For the more demanding filmgoer, no Christmas movie has been more anticipated than Jane Campion's The Portrait of a Lady. There was never much doubt that the director of "The Piano" and "Sweetie" would stamp Henry James's great novel with her own strong vision, and she has. She's Gothicized and sexualized the tale of Isabel Archer (Nicole Kidman), the glittering American heiress abroad who becomes entrapped in the ghastly designs of the expatriate Gilbert Osmond (John Malkovich) and his accomplice, Madame Merle (Barbara Hershey). The result is darkly gorgeous, fascinating, sluggish, undeniably audacious--and wrongheaded.

This story of a clash of mighty wills, of the conflict between old and new worlds, now seems to be about sexual repression and emotional masochism. Dramatically, Campion gives the game away the minute Malkovich's reptilian dilettante enters the scene: what on Earth does Isabel see in this creep? But we might as well ask what everybody sees in Isabel, who in Campion's curiously punitive vision is reduced to a skittish sexual hysteric. It's hard to tell the difference between the Isabel of the first part, full of bright promise, and the caged Isabel in Rome, betrayed by experience. Hershey's Madame Merle shines brightest, capturing the richness of this deplorable and pitiable character. This claustrophobic "Portrait of a Lady" is the kind of failure only a very gifted filmmaker could make: like it or not, it haunts you.

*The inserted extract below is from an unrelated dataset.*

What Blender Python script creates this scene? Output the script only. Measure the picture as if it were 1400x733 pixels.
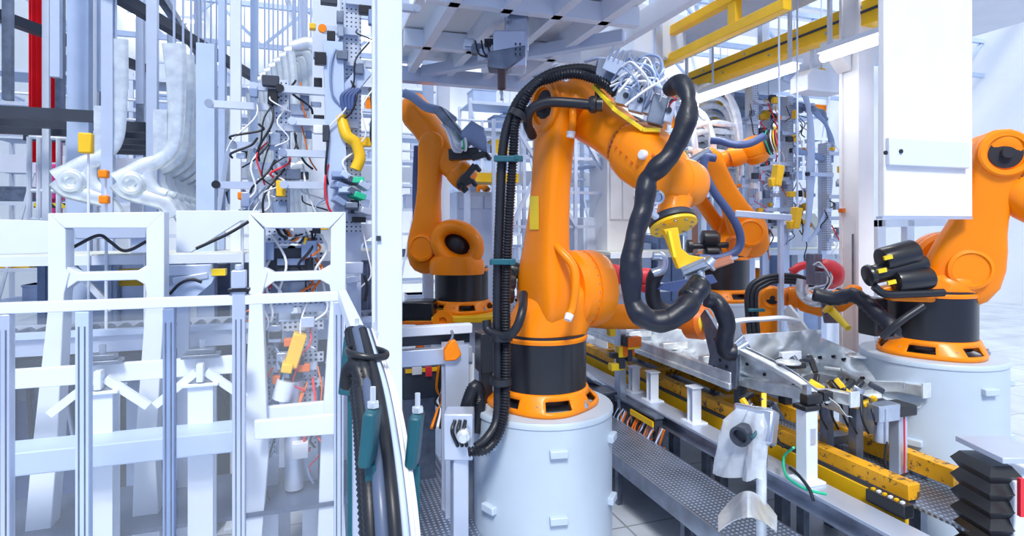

No one will ever consider Wes Craven's Scream Oscar fodder, but this funny and scary little experiment in terror from the man who invented "Nightmare on Elm Street" puts some fun back into a very tired genre. Craven and his clever screenwriter, Kevin Williamson, knowingly play with all the cliches of the teen horror movie by making all the characters horror-movie junkies themselves. These kids have seen and relished every grisly move Craven perpetrates on them, but it doesn't save their skins. Christmas treats can come from all sorts of unexpected places: this is one sleeper that will keep you wide awake.